Sunday, April 25, 2010

Feeling Hectored on the Way Home

When I was driving back to Annapolis Royal from the Association of Nova Scotia Museums conference on Cape Breton Island, I decided to make a short side trip. One of the dominant stories in the Nova Scotia media over the past month has been the uncertain future of the ship Hector in Pictou. If you have been reading this blog for a while you will know that I am enchanted by stories and images from the age of sail. Not being able to predict the future, I decided that I should stop to see the Hector while it was still available to be seen. Thankfully my travelling companion, Sherry Griffin from the Macdonald Museum in Middleton, agreed to a quick stop to stretch our legs and take some pictures. We were both glad that we did since Pictou is home to some fascinating heritage architecture in addition to a tall ship on the waterfront.

I have seen the Hector a number of times before, but I still enjoy stopping to have a look at it. It is a beautiful replica which tells an important story about Scottish settlement in Nova Scotia. The original Hector, a Dutch built fluyt, was launched sometime around 1750. In 1773, this vessel arrived with a load of Highland Scots immigrants in Pictou. This was the first of many shiploads of Scots who would make their way to Nova Scotia during the Highland clearances. Many of Nova Scotia's current residents are descended from this wave of Scottish immigration. I include myself in these descendants.

The modern images of the Hector replica (launched in 2000) show the vessel in better condition than it would have been in at the time of the original's arrival in Nova Scotia in 1773. A 23 year old vessel would have been nearing the end of its active service.
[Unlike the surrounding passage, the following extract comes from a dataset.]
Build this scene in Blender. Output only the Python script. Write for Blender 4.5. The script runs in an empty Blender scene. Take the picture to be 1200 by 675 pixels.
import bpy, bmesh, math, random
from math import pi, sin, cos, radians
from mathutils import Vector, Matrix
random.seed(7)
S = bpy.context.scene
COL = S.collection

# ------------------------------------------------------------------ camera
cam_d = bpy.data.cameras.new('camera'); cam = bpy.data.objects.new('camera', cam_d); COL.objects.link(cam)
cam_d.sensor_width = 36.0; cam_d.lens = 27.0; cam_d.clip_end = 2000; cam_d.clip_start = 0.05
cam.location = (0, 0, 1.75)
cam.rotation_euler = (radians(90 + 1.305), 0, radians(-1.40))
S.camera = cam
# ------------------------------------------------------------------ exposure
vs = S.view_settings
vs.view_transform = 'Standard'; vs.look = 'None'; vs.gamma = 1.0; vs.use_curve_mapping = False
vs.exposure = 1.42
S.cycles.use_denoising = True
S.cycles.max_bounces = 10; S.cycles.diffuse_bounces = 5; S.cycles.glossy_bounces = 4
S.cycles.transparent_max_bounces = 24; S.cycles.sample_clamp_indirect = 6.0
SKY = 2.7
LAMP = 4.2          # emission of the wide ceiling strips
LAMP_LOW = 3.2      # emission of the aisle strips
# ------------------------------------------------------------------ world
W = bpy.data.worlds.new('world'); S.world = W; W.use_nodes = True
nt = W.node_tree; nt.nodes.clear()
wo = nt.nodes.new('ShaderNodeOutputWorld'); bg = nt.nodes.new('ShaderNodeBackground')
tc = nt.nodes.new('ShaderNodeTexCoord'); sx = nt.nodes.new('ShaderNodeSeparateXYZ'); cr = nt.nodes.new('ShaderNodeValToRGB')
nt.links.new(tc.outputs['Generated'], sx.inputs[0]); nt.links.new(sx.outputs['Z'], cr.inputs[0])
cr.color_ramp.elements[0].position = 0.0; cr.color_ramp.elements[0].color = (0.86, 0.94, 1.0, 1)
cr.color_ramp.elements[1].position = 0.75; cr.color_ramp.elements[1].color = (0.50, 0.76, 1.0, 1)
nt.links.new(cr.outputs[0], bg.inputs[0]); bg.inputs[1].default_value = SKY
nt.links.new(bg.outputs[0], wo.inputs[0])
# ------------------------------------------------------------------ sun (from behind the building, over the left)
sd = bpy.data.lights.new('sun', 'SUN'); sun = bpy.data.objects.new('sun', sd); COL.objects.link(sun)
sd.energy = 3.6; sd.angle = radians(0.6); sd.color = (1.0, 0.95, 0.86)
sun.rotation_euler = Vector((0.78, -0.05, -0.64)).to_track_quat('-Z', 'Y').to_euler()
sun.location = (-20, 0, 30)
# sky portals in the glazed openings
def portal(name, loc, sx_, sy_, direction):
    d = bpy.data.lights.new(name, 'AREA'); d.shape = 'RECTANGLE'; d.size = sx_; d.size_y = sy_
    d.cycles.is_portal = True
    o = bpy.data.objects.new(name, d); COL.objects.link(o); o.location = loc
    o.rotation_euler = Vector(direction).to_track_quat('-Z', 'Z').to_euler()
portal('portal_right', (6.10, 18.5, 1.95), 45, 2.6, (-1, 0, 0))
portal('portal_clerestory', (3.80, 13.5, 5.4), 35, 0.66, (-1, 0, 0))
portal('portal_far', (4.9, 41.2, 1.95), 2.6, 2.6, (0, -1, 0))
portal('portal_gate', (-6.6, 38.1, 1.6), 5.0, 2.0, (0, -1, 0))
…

When the ship arrived it had suffered through storms, dysentery, small pox and death. This version of the ship is probably more emblematic of how it looked shortly after it was launched.
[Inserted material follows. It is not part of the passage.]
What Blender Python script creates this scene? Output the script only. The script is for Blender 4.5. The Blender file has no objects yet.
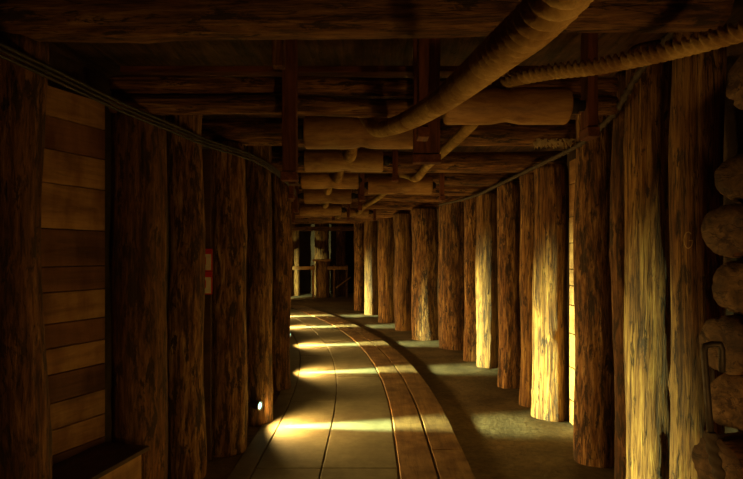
import bpy, bmesh, math, random
from mathutils import Vector, Matrix, noise

sc = bpy.context.scene
COL = sc.collection
PI = math.pi

# ------------------------------------------------------------------ camera, world, exposure
F = 560.0                     # focal length in pixels of the 743 x 479 frame
EYE = 1.55
cam_d = bpy.data.cameras.new('camera')
cam = bpy.data.objects.new('camera', cam_d); COL.objects.link(cam)
cam.location = (0, 0, EYE); cam.rotation_euler = (PI/2, 0, 0)
cam_d.sensor_fit = 'HORIZONTAL'; cam_d.sensor_width = 36.0
cam_d.lens = 36.0*F/743.0
cam_d.shift_y = (255-239.5)/743.0
cam_d.clip_start = 0.02; cam_d.clip_end = 200
sc.camera = cam

w = bpy.data.worlds.new('mine_air'); sc.world = w; w.use_nodes = True
bg = w.node_tree.nodes['Background']
bg.inputs[0].default_value = (1.0, 0.62, 0.20, 1); bg.inputs[1].default_value = 0.02

sc.view_settings.view_transform = 'Standard'
sc.view_settings.look = 'None'
sc.view_settings.gamma = 1.0
sc.view_settings.use_curve_mapping = False
sc.view_settings.exposure = 1.42

LAMP_COL = (0.82, 1.0, 0.40)
LAMP_W = 460.0                 # spot of each floor-level wall lamp
FILL_COL = (1.0, 0.56, 0.15)
FILL_W = 9.0                 # added fill lights, standing in for the general ambient glow

def point_light(name, loc, energy, col, size, parent=None):
    d = bpy.data.lights.new(name, 'POINT'); d.energy = energy; d.color = col; d.shadow_soft_size = size
    o = bpy.data.objects.new(name, d); COL.objects.link(o); o.location = loc
    if parent: o.parent = parent
    return o
for gx, gy, gz, ge in ((0.90, 0.55, 0.25, 1.3), (0.3, 2.6, 1.0, .15), (0.3, 5.6, 1.1, .16), (-.2, 9.0, 1.1, .16), (-1.3, 12.6, 1.1, .14), (-1.9, 17.6, 1.5, .55)):
    point_light('fill_light', (gx, gy, gz), FILL_W*ge, FILL_COL, 0.12 if gy < 1 else 0.30)  # added soft fills along the gallery, no lamp fixtures at these points

# ------------------------------------------------------------------ the gallery's line in plan
def xc(Y):
    if Y < 5: return 0.0
    if Y <= 15: return -0.02*(Y-5)**2
    return -2.0-0.4*(Y-15)

def px2w(px, py, Y):
    return Vector(((px-371.5)/F*Y, Y, EYE+(255-py)/F*Y))

# ------------------------------------------------------------------ materials
def nt(name):
    m = bpy.data.materials.new(name); m.use_nodes = True
    t = m.node_tree; t.nodes.clear()
    out = t.nodes.new('ShaderNodeOutputMaterial'); b = t.nodes.new('ShaderNodeBsdfPrincipled')
    t.links.new(b.outputs[0], out.inputs[0])
    return m, t, b
def N(t, kind, **kw):
    n = t.nodes.new(kind)
    for k, v in kw.items():
        if k in n.inputs.keys(): n.inputs[k].default_value = v
        else: setattr(n, k, v)
    return n
def ramp(t, stops):
    n = t.nodes.new('ShaderNodeValToRGB'); e = n.color_ramp.elements
    while len(e) > 1: e.remove(e[0])
    e[0].position = stops[0][0]; e[0].color = stops[0][1]
    for p, c in stops[1:]:
        x = e.new(p); x.color = c
    return n
def c4(r, g, b): return (r, g, b, 1)
def mix(t, a, b, fac, mode='MIX'):
    n = t.nodes.new('ShaderNodeMix'); n.data_type = 'RGBA'; n.blend_type = mode
    for sock, v in ((n.inputs[0], fac), (n.inputs[6], a), (n.inputs[7], b)):
        if isinstance(v, (int, float)): sock.default_value = v
        elif isinstance(v, tuple): sock.default_value = v
        else: t.links.new(v, sock)
    return n.outputs[2]

def wood(name, dark, mid, light, scale=9.0, stretch=(1, 1, 0.10), bark=0.0, barkcol=(0.045, 0.018, 0.008),
         crack=0.6, bump=0.35, rough=0.8, vary=0.35, spread=(0.36, 0.52, 0.66)):
    m, t, b = nt(name); L = t.links.new
    tc = N(t, 'ShaderNodeTexCoord'); oi = N(t, 'ShaderNodeObjectInfo')
    off = N(t, 'ShaderNodeVectorMath', operation='SCALE'); off.inputs[0].default_value = (37.1, 19.7, 53.3)
    L(oi.outputs['Random'], off.inputs['Scale'])
    add = N(t, 'ShaderNodeVectorMath', operation='ADD'); L(tc.outputs['Object'], add.inputs[0]); L(off.outputs[0], add.inputs[1])
    mp = N(t, 'ShaderNodeMapping'); mp.inputs['Scale'].default_value = stretch; L(add.outputs[0], mp.inputs['Vector'])
    g = N(t, 'ShaderNodeTexNoise', Scale=scale*2.2, Detail=9.0, Roughness=0.68, Distortion=0.6); L(mp.outputs[0], g.inputs['Vector'])
    r1 = ramp(t, [(spread[0], c4(*dark)), (spread[1], c4(*mid)), (spread[2], c4(*light))]); L(g.outputs['Fac'], r1.inputs[0])
    col = r1.outputs[0]
    # broad blotches of weathering
    n2 = N(t, 'ShaderNodeTexNoise', Scale=3.3, Detail=6.0, Roughness=0.62)
    mp2 = N(t, 'ShaderNodeMapping'); mp2.inputs['Scale'].default_value = (1.6, 1.6, 0.55); L(add.outputs[0], mp2.inputs['Vector']); L(mp2.outputs[0], n2.inputs['Vector'])
    r2 = ramp(t, [(0.36, c4(0.42, 0.30, 0.22)), (0.60, c4(1, 1, 1))]); L(n2.outputs['Fac'], r2.inputs[0])
    col = mix(t, col, r2.outputs[0], 0.85, 'MULTIPLY')
    if bark > 0:
        n3 = N(t, 'ShaderNodeTexNoise', Scale=10.0, Detail=8.0, Roughness=0.7, Distortion=0.4)
        mp3 = N(t, 'ShaderNodeMapping'); mp3.inputs['Scale'].default_value = (1.7, 1.7, 0.45); mp3.inputs['Location'].default_value = (5, 8, 2)
        L(add.outputs[0], mp3.inputs['Vector']); L(mp3.outputs[0], n3.inputs['Vector'])
        r3 = ramp(t, [(0.60-bark*0.25, c4(0, 0, 0)), (0.66-bark*0.25, c4(1, 1, 1))]); L(n3.outputs['Fac'], r3.inputs[0])
        col = mix(t, col, c4(*barkcol), r3.outputs[0])
    # drying cracks: long thin dark lines
    n4 = N(t, 'ShaderNodeTexNoise', Scale=scale*2.6, Detail=3.0, Roughness=0.5)
    mp4 = N(t, 'ShaderNodeMapping'); mp4.inputs['Scale'].default_value = (stretch[0], stretch[1], stretch[2]*0.45) if stretch[2] < stretch[0] else (stretch[0]*0.45, stretch[1], stretch[2])
    mp4.inputs['Location'].default_value = (3, 1, 9)
    L(add.outputs[0], mp4.inputs['Vector']); L(mp4.outputs[0], n4.inputs['Vector'])
    r4 = ramp(t, [(0.485, c4(1, 1, 1)), (0.5, c4(0, 0, 0)), (0.515, c4(1, 1, 1))]); L(n4.outputs['Fac'], r4.inputs[0])
    inv = N(t, 'ShaderNodeInvert'); L(r4.outputs[0], inv.inputs['Color'])
    k = N(t, 'ShaderNodeMath', operation='MULTIPLY'); k.inputs[1].default_value = crack; L(inv.outputs[0], k.inputs[0])
    col = mix(t, col, c4(dark[0]*0.35, dark[1]*0.35, dark[2]*0.35), k.outputs[0])
    # each timber its own tone
    mr = N(t, 'ShaderNodeMapRange'); mr.inputs['To Min'].default_value = 1-vary; mr.inputs['To Max'].default_value = 1+vary*0.5
    L(oi.outputs['Random'], mr.inputs['Value'])
    vm = N(t, 'ShaderNodeVectorMath', operation='SCALE'); L(col, vm.inputs[0]); L(mr.outputs[0], vm.inputs['Scale'])
    L(vm.outputs[0], b.inputs['Base Color'])
    b.inputs['Roughness'].default_value = rough
    h = N(t, 'ShaderNodeMath', operation='MULTIPLY'); L(g.outputs['Fac'], h.inputs[0]); h.inputs[1].default_value = 1.0
    h2 = N(t, 'ShaderNodeMath', operation='SUBTRACT'); L(h.outputs[0], h2.inputs[0]); L(k.outputs[0], h2.inputs[1])
    bp = N(t, 'ShaderNodeBump', Strength=bump, Distance=0.02); L(h2.outputs[0], bp.inputs['Height']); L(bp.outputs[0], b.inputs['Normal'])
    return m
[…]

Currently there is some question as to the future operations of the ship as a museum and tourist attraction. The Town of Pictou has decided that it does not have the financial ability to operate the ship. Requests and pleas have been made to various levels of government to determine if there is a source of ongoing operational funds for the Hector. I have also seen a call for tenders for potential site operators in my email in the past week. Hopefully an arrangement will be found and the replica of the Hector will continue to teach people about Scottish immigration to Nova Scotia and generate revenue for the businesses on the Pictou waterfront. If the offer would help, I would be happy to see the ship tied up in Annapolis Royal for a few months in the summer.